◆ WHAT TO WORK ON
Give the data again exactly as written, skipping any pictures.

◆ DATA SECTION
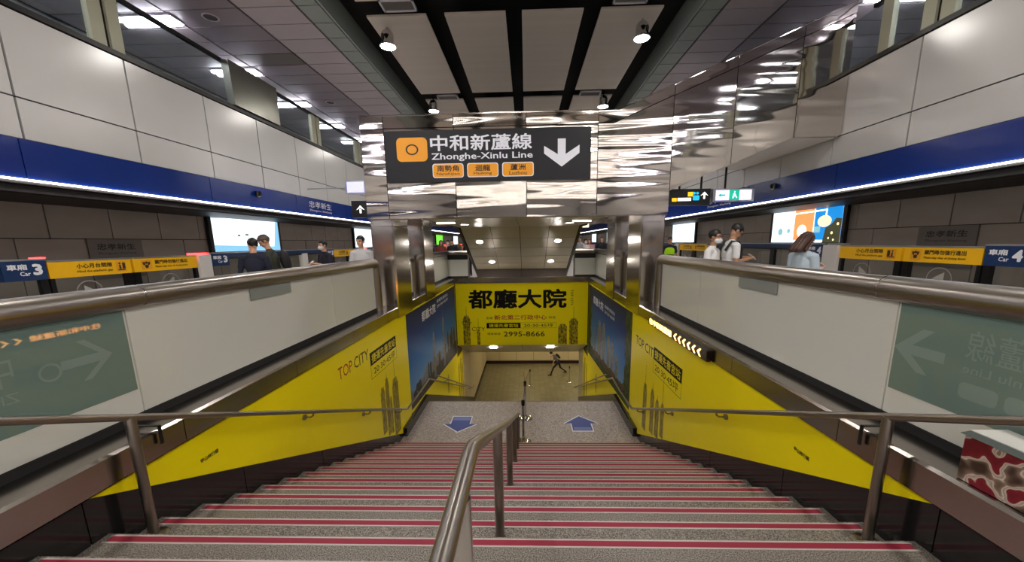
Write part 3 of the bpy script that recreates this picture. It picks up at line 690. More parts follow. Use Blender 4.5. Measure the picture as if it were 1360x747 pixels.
# central handrail
t = thing('stair_handrail', 'polished steel handrail on posts running down the middle of the stairs', 'handrail', (0, 2.2, -.45))
b = B(); b.tube([(0, .0, .86), (0, 1.12, .86), (0, 1.2, .85), (0, 1.28, .815), (0, 3.64, -.32), (0, 7.1, -1.93), (0, 7.22, -2.0), (0, 7.26, -2.1), (0, 7.26, -2.7)], .028, M_rail, 18); b.obj('rail', t)
for y, z in ((.95, 0), (2.22, -.45), (3.6, -1.05), (4.98, -1.65), (6.3, -2.25)):
    zt = .84 if y < 1.2 else .815 - .4826 * (y - 1.28)
    p = B().tube([(0, y, z), (0, y, zt)], .032, M_rail, 14).obj('post', t)
    B().lathe((0, y, z), [(.001, .008), (.045, .008), (.048, 0)], M_rail, 16).obj('flange', p)

# stanchions with a dark red belt
def stanchion(x, y, z, lab):
    t = thing('belt_stanchion', lab, 'stanchion', (x, y, z))
    b = B(); b.lathe((x, y, z), [(.001, .02), (.05, .035), (.16, .02), (.175, .008), (.175, 0)], M_chrome, 24); b.obj('base', t)
    B().tube([(x, y, z + .02), (x, y, z + .9)], .03, M_chrome, 14).obj('post', t)
    b = B(); b.lathe((x, y, z), [(.033, .84), (.038, .86), (.038, .95), (.03, .965), (.001, .97)], M_gateblk, 16); b.obj('belt_head', t)
    return t
s1 = stanchion(.1, 7.34, -2.7, 'chrome belt stanchion on the landing beside the end of the middle handrail')
s2 = stanchion(.14, 8.42, -2.7, 'chrome belt stanchion farther back on the landing, dark red belt attached')
s3 = stanchion(.35, 20.4, -6.7, 'belt stanchion on the lower floor, middle of the hall')
s4 = stanchion(2.7, 20.9, -6.7, 'belt stanchion on the lower floor beside the walking person')
def belt(p, a, b_, m):
    a, b_ = Vector(a), Vector(b_); q = B()
    d = (b_ - a); n = Vector((-d.y, d.x, 0)).normalized() * .003
    q.prism([a + Vector((0, 0, -.025)), b_ + Vector((0, 0, -.025)), b_ + Vector((0, 0, .025)), a + Vector((0, 0, .025))], n, m); q.obj('belt', p)
M_belt = mat('dark red belt', '#5a1418', .6)
belt(s1, (.1, 7.38, -1.80), (.14, 8.38, -1.80), M_belt)
belt(s2, (.14, 8.46, -1.80), (.1, 9.3, -1.84), M_belt)
belt(s3, (.32, 20.4, -5.80), (.0, 18.2, -5.75), M_belt)

# floor arrows on the landing
for s in (-1, 1):
    xc = -1.42 if s < 0 else 1.46
    t = thing('floor_arrow', 'blue arrow sticker on the landing %s' % ('pointing down the picture, left of the middle rail' if s < 0 else 'pointing up the picture, right of the middle rail'), 'floor sticker', (xc, 8.15, -2.7))
    def arrow(k, w_, d):
        if s < 0: pts = [(xc, 7.75), (xc + .39, 8.12), (xc + .23, 8.12), (xc + .23, 8.50), (xc - .23, 8.50), (xc - .23, 8.12), (xc - .39, 8.12)]
        else: pts = [(xc, 8.53), (xc - .39, 8.15), (xc - .23, 8.15), (xc - .23, 7.80), (xc + .23, 7.80), (xc + .23, 8.15), (xc + .39, 8.15)]
        cx, cy = xc, 8.14
        return [(cx + (u - cx) * k, cy + (v - cy) * k) for u, v in pts]
    art('G', -2.7, [arrow(1.08, 0, 0)], M_textw, t, 'white_border', .0015)
    art('G', -2.7, [arrow(.98, 0, 0)], M_arrowb, t, 'blue_arrow', .0025)
    yy = (8.30, 8.46) if s < 0 else (7.83, 7.97)
    art('G', -2.7, [[(xc - .2, yy[0]), (xc + .2, yy[0]), (xc + .2, yy[1]), (xc - .2, yy[1])]], M_arrowl, t, 'text_bar', .0035)

# ------------------------------------------------------------------ advertisements on the stair walls
M_sky = D.materials.new('printed evening sky'); M_sky.use_nodes = True
nt = M_sky.node_tree; bs = nt.nodes['Principled BSDF']; ge = nt.nodes.new('ShaderNodeNewGeometry'); sx = nt.nodes.new('ShaderNodeSeparateXYZ')
mr = nt.nodes.new('ShaderNodeMapRange'); mr.inputs[1].default_value = -2.3; mr.inputs[2].default_value = -.1
rp = nt.nodes.new('ShaderNodeValToRGB'); rp.color_ramp.elements[0].color = lin('#7fa6cc'); rp.color_ramp.elements[1].color = lin('#17203f')
e = rp.color_ramp.elements.new(.45); e.color = lin('#2f6fb4'); e = rp.color_ramp.elements.new(.75); e.color = lin('#1d3a76')
nt.links.new(ge.outputs['Position'], sx.inputs[0]); nt.links.new(sx.outputs[2], mr.inputs[0]); nt.links.new(mr.outputs[0], rp.inputs[0]); nt.links.new(rp.outputs[0], bs.inputs['Base Color']); bs.inputs['Roughness'].default_value = .5; bs.inputs['Specular IOR Level'].default_value = .15
P_t1 = mat('printed tower dark', '#232225', .5, spec=.15, col2='#5d5751', vscale=9, vstretch=(1, 4, 2)); P_t2 = mat('printed tower light', '#3f4046', .5, spec=.15, col2='#a39d96', vscale=9, vstretch=(1, 6, 1.5))
P_g = mat('printed greenery', '#1b2a17', .5, spec=.15, col2='#4e5a34', vscale=8); P_br = mat('printed autumn trees', '#3c2d1c', .5, spec=.15, col2='#6d5638', vscale=9)
P_yb = mat('printed brown line art', '#5c4d08', .4, col2='#b8a200', vscale=16, vstretch=(1, 3, .6), contrast=(.4, .6))
def tower(u, w_, z0, z1, step=.25, spire=0):
    k = w_ / 2; h = z1 - z0
    pts = [(u - k, z0), (u + k, z0), (u + k, z1 - h * .12), (u + k * .7, z1 - h * .06), (u + k * .6, z1), (u - k * .6, z1), (u - k * .7, z1 - h * .06), (u - k, z1 - h * .12)]
    r = [pts]
    if spire: r.append([(u - .012, z1), (u + .012, z1), (u + .004, z1 + spire), (u - .004, z1 + spire)])
    return r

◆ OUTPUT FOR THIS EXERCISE
Write part 3 of the bpy script that recreates this picture. It picks up at line 690. More parts follow. Use Blender 4.5. Measure the picture as if it were 1360x747 pixels.
# central handrail
t = thing('stair_handrail', 'polished steel handrail on posts running down the middle of the stairs', 'handrail', (0, 2.2, -.45))
b = B(); b.tube([(0, .0, .86), (0, 1.12, .86), (0, 1.2, .85), (0, 1.28, .815), (0, 3.64, -.32), (0, 7.1, -1.93), (0, 7.22, -2.0), (0, 7.26, -2.1), (0, 7.26, -2.7)], .028, M_rail, 18); b.obj('rail', t)
for y, z in ((.95, 0), (2.22, -.45), (3.6, -1.05), (4.98, -1.65), (6.3, -2.25)):
    zt = .84 if y < 1.2 else .815 - .4826 * (y - 1.28)
    p = B().tube([(0, y, z), (0, y, zt)], .032, M_rail, 14).obj('post', t)
    B().lathe((0, y, z), [(.001, .008), (.045, .008), (.048, 0)], M_rail, 16).obj('flange', p)

# stanchions with a dark red belt
def stanchion(x, y, z, lab):
    t = thing('belt_stanchion', lab, 'stanchion', (x, y, z))
    b = B(); b.lathe((x, y, z), [(.001, .02), (.05, .035), (.16, .02), (.175, .008), (.175, 0)], M_chrome, 24); b.obj('base', t)
    B().tube([(x, y, z + .02), (x, y, z + .9)], .03, M_chrome, 14).obj('post', t)
    b = B(); b.lathe((x, y, z), [(.033, .84), (.038, .86), (.038, .95), (.03, .965), (.001, .97)], M_gateblk, 16); b.obj('belt_head', t)
    return t
s1 = stanchion(.1, 7.34, -2.7, 'chrome belt stanchion on the landing beside the end of the middle handrail')
s2 = stanchion(.14, 8.42, -2.7, 'chrome belt stanchion farther back on the landing, dark red belt attached')
s3 = stanchion(.35, 20.4, -6.7, 'belt stanchion on the lower floor, middle of the hall')
s4 = stanchion(2.7, 20.9, -6.7, 'belt stanchion on the lower floor beside the walking person')
def belt(p, a, b_, m):
    a, b_ = Vector(a), Vector(b_); q = B()
    d = (b_ - a); n = Vector((-d.y, d.x, 0)).normalized() * .003
    q.prism([a + Vector((0, 0, -.025)), b_ + Vector((0, 0, -.025)), b_ + Vector((0, 0, .025)), a + Vector((0, 0, .025))], n, m); q.obj('belt', p)
M_belt = mat('dark red belt', '#5a1418', .6)
belt(s1, (.1, 7.38, -1.80), (.14, 8.38, -1.80), M_belt)
belt(s2, (.14, 8.46, -1.80), (.1, 9.3, -1.84), M_belt)
belt(s3, (.32, 20.4, -5.80), (.0, 18.2, -5.75), M_belt)

# floor arrows on the landing
for s in (-1, 1):
    xc = -1.42 if s < 0 else 1.46
    t = thing('floor_arrow', 'blue arrow sticker on the landing %s' % ('pointing down the picture, left of the middle rail' if s < 0 else 'pointing up the picture, right of the middle rail'), 'floor sticker', (xc, 8.15, -2.7))
    def arrow(k, w_, d):
        if s < 0: pts = [(xc, 7.75), (xc + .39, 8.12), (xc + .23, 8.12), (xc + .23, 8.50), (xc - .23, 8.50), (xc - .23, 8.12), (xc - .39, 8.12)]
        else: pts = [(xc, 8.53), (xc - .39, 8.15), (xc - .23, 8.15), (xc - .23, 7.80), (xc + .23, 7.80), (xc + .23, 8.15), (xc + .39, 8.15)]
        cx, cy = xc, 8.14
        return [(cx + (u - cx) * k, cy + (v - cy) * k) for u, v in pts]
    art('G', -2.7, [arrow(1.08, 0, 0)], M_textw, t, 'white_border', .0015)
    art('G', -2.7, [arrow(.98, 0, 0)], M_arrowb, t, 'blue_arrow', .0025)
    yy = (8.30, 8.46) if s < 0 else (7.83, 7.97)
    art('G', -2.7, [[(xc - .2, yy[0]), (xc + .2, yy[0]), (xc + .2, yy[1]), (xc - .2, yy[1])]], M_arrowl, t, 'text_bar', .0035)

# ------------------------------------------------------------------ advertisements on the stair walls
M_sky = D.materials.new('printed evening sky'); M_sky.use_nodes = True
nt = M_sky.node_tree; bs = nt.nodes['Principled BSDF']; ge = nt.nodes.new('ShaderNodeNewGeometry'); sx = nt.nodes.new('ShaderNodeSeparateXYZ')
mr = nt.nodes.new('ShaderNodeMapRange'); mr.inputs[1].default_value = -2.3; mr.inputs[2].default_value = -.1
rp = nt.nodes.new('ShaderNodeValToRGB'); rp.color_ramp.elements[0].color = lin('#7fa6cc'); rp.color_ramp.elements[1].color = lin('#17203f')
e = rp.color_ramp.elements.new(.45); e.color = lin('#2f6fb4'); e = rp.color_ramp.elements.new(.75); e.color = lin('#1d3a76')
nt.links.new(ge.outputs['Position'], sx.inputs[0]); nt.links.new(sx.outputs[2], mr.inputs[0]); nt.links.new(mr.outputs[0], rp.inputs[0]); nt.links.new(rp.outputs[0], bs.inputs['Base Color']); bs.inputs['Roughness'].default_value = .5; bs.inputs['Specular IOR Level'].default_value = .15
P_t1 = mat('printed tower dark', '#232225', .5, spec=.15, col2='#5d5751', vscale=9, vstretch=(1, 4, 2)); P_t2 = mat('printed tower light', '#3f4046', .5, spec=.15, col2='#a39d96', vscale=9, vstretch=(1, 6, 1.5))
P_g = mat('printed greenery', '#1b2a17', .5, spec=.15, col2='#4e5a34', vscale=8); P_br = mat('printed autumn trees', '#3c2d1c', .5, spec=.15, col2='#6d5638', vscale=9)
P_yb = mat('printed brown line art', '#5c4d08', .4, col2='#b8a200', vscale=16, vstretch=(1, 3, .6), contrast=(.4, .6))
def tower(u, w_, z0, z1, step=.25, spire=0):
    k = w_ / 2; h = z1 - z0
    pts = [(u - k, z0), (u + k, z0), (u + k, z1 - h * .12), (u + k * .7, z1 - h * .06), (u + k * .6, z1), (u - k * .6, z1), (u - k * .7, z1 - h * .06), (u - k, z1 - h * .12)]
    r = [pts]
    if spire: r.append([(u - .012, z1), (u + .012, z1), (u + .004, z1 + spire), (u - .004, z1 + spire)])
    return r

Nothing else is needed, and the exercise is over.